The Dogwood Tree

This summer we bought a small tree to plant in our yard. We had been wanting to get something to fill in a gap at the back of our property. Being the environmentally-conscious person that I am, I wanted to make sure to get a native plant. Meghann, who is better than me at making sure our house looks nice, also reminded me of the need to make sure that whatever we bought looked nice and ideally had pretty flowers at some point during the year. After looking at a few options that met our criteria, we settled on a dogwood tree. We bought one that was about a foot tall when we got it. Any young tree is an investment in the future, and at a height much shorter than our 1 year old daughter, this one was no exception.

As we were getting ready to plant it, Meghann and I started to discuss staking up the tree. We hadn’t ever bought a young tree like this before, but it seemed like it was probably the right thing to do to such a fragile little plant. Both of us agreed that this seemed like conventional wisdom though neither of us could say exactly who had taught us this. Isn’t that just what you’re supposed to do? Our neighbor must certainly have thought so since he had staked his two small trees that he had planted a month earlier.

Before I planted the tree, I decided to do a little research on tree staking. I was surprised to learn that unless you are planting a tall, skinny, top-heavy tree, staking is not necessary. In fact, it can actually hinder the tree’s growth. As trees grow, rocking freely in the wind causes them to develop deep, strong roots. Preventing a tree from being moved by the wind hinders this root growth and ultimately hurts the overall growth of the plant.

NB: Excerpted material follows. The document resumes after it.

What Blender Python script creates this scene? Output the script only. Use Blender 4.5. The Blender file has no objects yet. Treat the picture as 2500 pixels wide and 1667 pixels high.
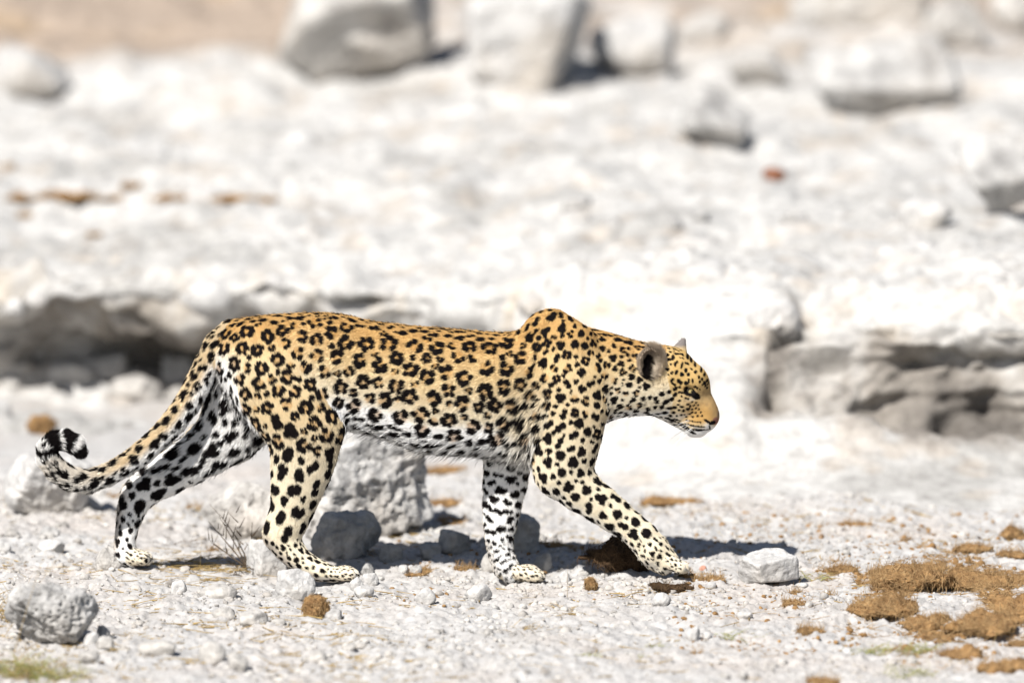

So to give our little tree the best possible chance to succeed in life, I planted it without any stake to hold it. As I did so, I began to contemplate the spiritual analogy of this. We all are like a growing tree. When the wind and storms come, our world gets shaken up, sometimes significantly. Yet, somehow this rocking in the breeze seems to result in us growing deeper and stronger roots. We hold onto the things that are most important to us – our faith, family, friends – and prioritize what is most important to spend our time doing. We start to view our life through a different, bigger lens. We get better at empathizing with other people around us in the midst of their own stormy periods of life. Most of all, we develop a stronger foundation to help us face the next wind or storm that will come our way.

Hairy cell leukemia has blown our family’s little tree around significantly this year. Yet through the storm it has brought to our life, I trust that we are all developing deeper roots in God and in one another. May God continue to help us all to grow in the midst of the winds that blow us.

1 Comment

  1. Mary H. says:

    Matt, I say a big Amen to that! Thanks for sharing another life lesson. We can all relate to your analogy. …and your young tree will flourish with such tender, loving care.